Uma das justificativas do governo Doria para o projeto é de que a região carece de centros comerciais que atendam a população. Porém, conforme lembra Kfouri, na área já existe grande variedades de espaços de compras e lazer. “O que se procura na verdade é usar aquele espaço num dos bairros nobres de São Paulo, para fazer mais um shopping, para fazer mais hotéis” avalia.

Processo judicial

Com pouco detalhamento sobre monitoramento e formas de participação da sociedade, o edital já foi parar na justiça. A pedido de ação popular, uma medida cautelar assinada pela juíza Liliane Keyko Hioki, decidiu pela paralisação do edital, argumentando que o processo licitatório é precipitado e feito sem análise. Até agora o governo do Estado não entrou com recurso.

Segundo a administração estatal, "o que existem são estudos preliminares de viabilidade do processo de concessão, que não necessariamente serão integralmente seguidos quando da publicação do edital e elaboração de propostas de interessados".

O Instituto do Patrimônio Histórico e Artístico Nacional (Iphan) também abriu processo pelo tombamento do Complexo Esportivo, a pedido de mobilizações populares.

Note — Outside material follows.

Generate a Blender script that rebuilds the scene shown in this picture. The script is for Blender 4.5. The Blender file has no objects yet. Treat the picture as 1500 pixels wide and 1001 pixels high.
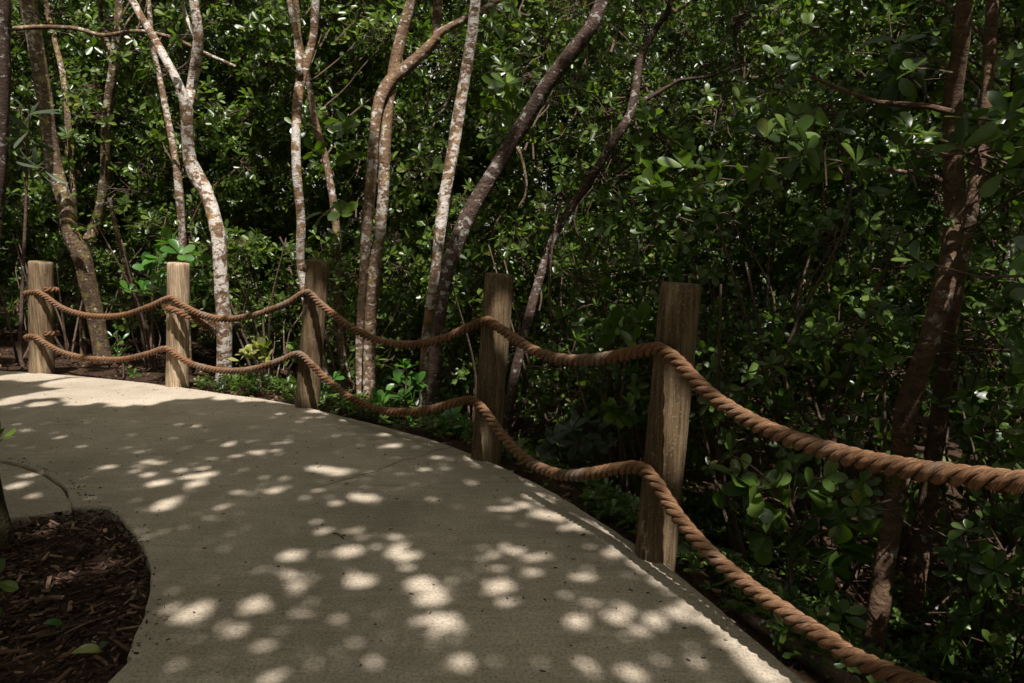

A requisição ainda precisa ser submetida à deliberação das unidades técnicas responsáveis pela proteção aos bens culturais brasileiros.

Nesta semana, a União Internacional de Arquitetos e a Associação dos Amigos das Praças também reforçaram o pedido.

Renato Janine, cientista político e ex-ministro da educação durante do governo de Dilma Rousseff (PT), foi um dos signatários da ação pública judicial.

“As empresas que adquirirem esse lugar, elas vão precisar ter lucro, é da natureza delas, isso não está errado, errado é estar dar a elas uma situação em que elas vão encher o parque Ibirapuera, de lojas, fast food, etc. Então, a questão fundamental é saúde, esporte, lazer, isso tudo vai dividir espaço, vai ser relegado a segundo plano porque não necessariamente dá lucro, aliás, não dá lucro, vai ser relegado a segundo plano”, conclui Janine.

Outro argumento defendido pelo governo paulista é de que a reforma do local é necessária devido ao sucateamento do equipamento público.

“Se fala que está sucateado. Está sucateado por política deliberada, desta sanha privativista. Nada que se fez nessas áreas do Brasil deu certo. A privatização do Maracanã não deu certo, do Mineirão ao centro e por aí afora. Então é preciso recolocar a sua discussão nos termos em que essa discussão possa ser feita de maneira honesta”, afirma Kfouri.

Outras privatizações

Débora Iacono é advogada e conselheira do Parque Ibirapuera, que foi privatizado em 2019. Ela conta que, no período, todo poder deliberativo do conselho foi retirado por decreto. Ela avalia que a exclusão da população é marca do projeto de concessões. 

“A população não é ouvida. Eu tenho a possibilidade de ver isso pela minha participação nesse grupo grande onde tem pessoas de vários parques. Dizem que eles estão ouvindo a população que está tudo sendo feito, que foi criado uma lei, um decreto, porque daí pra frente vai correr pela regra do poder público”, alerta Iacono.

Em nota enviada à reportagem do Brasil de Fato, o governo do Estado afirma que o "processo de concessão do Complexo Desportivo Constâncio Vaz Guimarães mantém a função principal do espaço, que é esportiva".  Ainda segundo a nota, "a Lei Estadual 17.009/19, aprovada pela Assembleia Legislativa e que autoriza a concessão, garante também espaços gratuitos para a prática de esportes e lazer da população em geral - hoje as atividades são restritas a uma pequena parcela de pessoas". 

O governo do Estado afirma também que o Projeto Futuro, hoje chamado Centro de Excelência Esportiva, seguiria sob a gestão da Secretaria de Esportes.